Just a couple of years ago, back when World of Warcraft and EverQuest were the only MMOs anyone had ever heard of, beta testing was a sort of contact sport for MMO enthusiasts. Games were being developed, shown off, and either flopping or dropping at a good pace – not the breakneck pace of today, but a good pace. The people who tested those games before they opened to the public were called beta testers.
They were a group of gamers who were serious about gaming and loved trying new products and reporting problems they found with it. The pride came from knowing you were a big part of a game’s development. After all, a new MMO could be built better than a German tank and still dive with the big Fail Whale when you put more than a couple of hundred players into it at the same time.
In those days, “beta” meant “testing” and it meant that only a few were given access. Terms like “closed beta” and other qualifiers were not used. They were pointless. A beta was, by definition, closed.
Now? Not so much.
Today, when we who cover the game world talk about beta, we have to qualify whether it’s a “closed” or “open” beta. In today’s terms, “open beta” just means “pre-marketing phase.” Nobody really tests anything in open beta anymore, game developers and publishers just use this phase as a way to generate buzz on blogs and forums as “beta testers” talk about the game to their friends.
Look at Star Wars: The Old Republic for example. The game went into development, then closed beta (where real testing seemed to have happened), then open beta (where the marketing machine began really ramping up), then public release. During open beta, a few blogs noted issues they’d found with possible exploits in certain map areas of SWTOR. Next thing you know, the game is open to the public, those exploits are still there, and people start taking advantage of them to get ahead in the game. So SWTOR clamps down, shuts down accounts, and creates a lot of negative PR for itself. Why?
Because those exploits were not reported by beta “testers” to the SWTOR development staff (that I know of) and so were never addressed. Instead, they were posted to blogs and forums where others found out about them and used them to advantage.

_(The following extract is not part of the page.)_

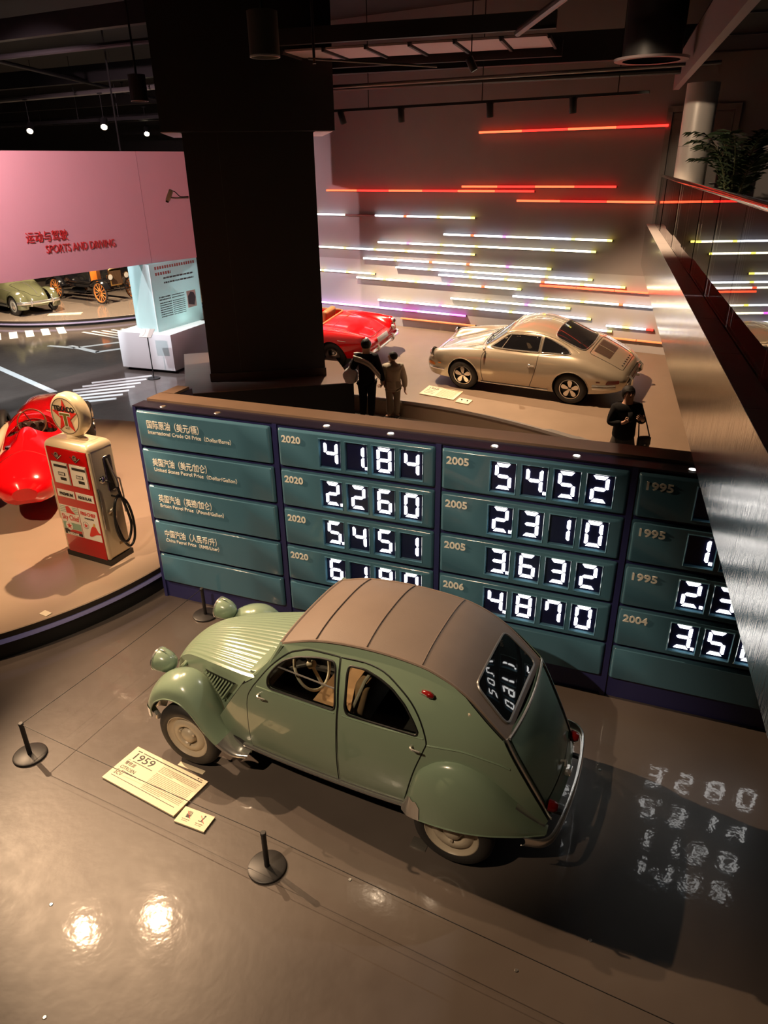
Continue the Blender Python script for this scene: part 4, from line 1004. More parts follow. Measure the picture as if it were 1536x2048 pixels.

Welcome to the new world of MMOs. Beta doesn’t mean what it used to.
On the other hand, the ultra-competitive game market now means that as players, we have a lot of games to choose from. Our time to play is limited to a maximum of 24 hours a day, so we can’t play 50 games actively and be expected to get anywhere (or really enjoy) any of those games. So we pick and choose.
One good aspect of this new “open beta, pre-release” thing is that it means that as players, we can test out (nearly always for free) new games before they’re public and see if we like them. If not, we move on. If so, we get a head start since most developers do not wipe servers when going to public launch after open beta.
So while beta isn’t what it used to be, the change to this new way of thinking isn’t all bad. Still, I miss the old days of beta testers as a sort of gamer elite. It used to be cool to say “Ya, I was in the beta on that game.” Now it just means you got the press release and joined up.